Early modernism's attempt to collapse the distance between art and everyday life, which aimed to draw literary production towards unheroic representations of the actual, has today become nothing but a surrender to the actual, which is entrusted with the power to conform literature to its own stultifying procedures, as though the novel were hardly more than a computer printout. Retaining a distantly nagging memory of a literary culture to which it could selectively lay claim, even the more exuberant recent work is ring-fenced by disclaimers. Lucy Ellman's extravagantly uncommercial Ducks, Newburyport was undermined by the publisher's decision to brand its front cover with a bit of press blurb to the effect that ‘Ulysses has nothing on this', the rivalrous prattle of the advertising industry reducing a courageous work to another commodity fighting for its corner of the market.
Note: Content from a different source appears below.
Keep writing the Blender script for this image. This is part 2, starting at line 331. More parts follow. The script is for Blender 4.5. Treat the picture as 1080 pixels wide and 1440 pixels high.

The book's potential readership, many of whom will have read, or made what counts as a valiant attempt to read, Joyce's novel, are to be courted by assuring them that even richer gratifications await them herein, and those who haven't are thereby released at a stroke from the obligation.

The rearguard action that literary writers felt compelled to fight, ever since mass-market melodramatic prose stories, often first disseminated in serialised form, became fashionable, would produce many innovative and signally important works, as well as excursions into the esoteric, empty formalist experiments, and entire libraries of studied melancholia and arid self-scrutiny. They were the intended evidence that literary art is not simply recreational. 'Long after the introduction of writing (and even printing),' the German sociologist Niklas Luhmann noted, 'a concern with purely fictional texts was considered reprehensible.' At worst, what the publishing industry, in a repurposed tautology, now calls 'literary fiction' bears the shame of its determination to escape its own impassivity, while the tripe that fills the bestseller lists celebrates the overdue liberation of the novel from the chains in which all aesthetic philosophy since Kant had tried to restrain it, intellectual refinement being the heaviest fetter of all. Between these poles, literature is undergoing its latest crisis, one that only whey-faced sticklers for relevance imagine is urgent.

Erudition is deeply implicated in a complex understanding of what is the case. It is for this reason that an overly simplistic account of true events is dismissed as a fairy tale. Consciousness, which has been historically damaged, could once use aesthetic means to display its wounds, either by openly exhibiting them or by over-conspicuously trying to hide them. In place of the world into which the hero of the Bildungsroman and the picaresque ventured forth, and from which the autonomous consciousness of the modernist narrator withdrew itself, nonetheless bearing witness to it by hovering only at its unsecured boundaries, arises the barely conscious character pure and simple, hero of its own interior monoblog, a delusional composite of psychological qualities severed from the reality that might have shaped it. Books and their characters are accordingly much simpler, but the fetish for the rudimentary has come at a price. The modern novel, where it has freed the individual from any rootedness in social processes, has turned the untruth of fiction into a lie.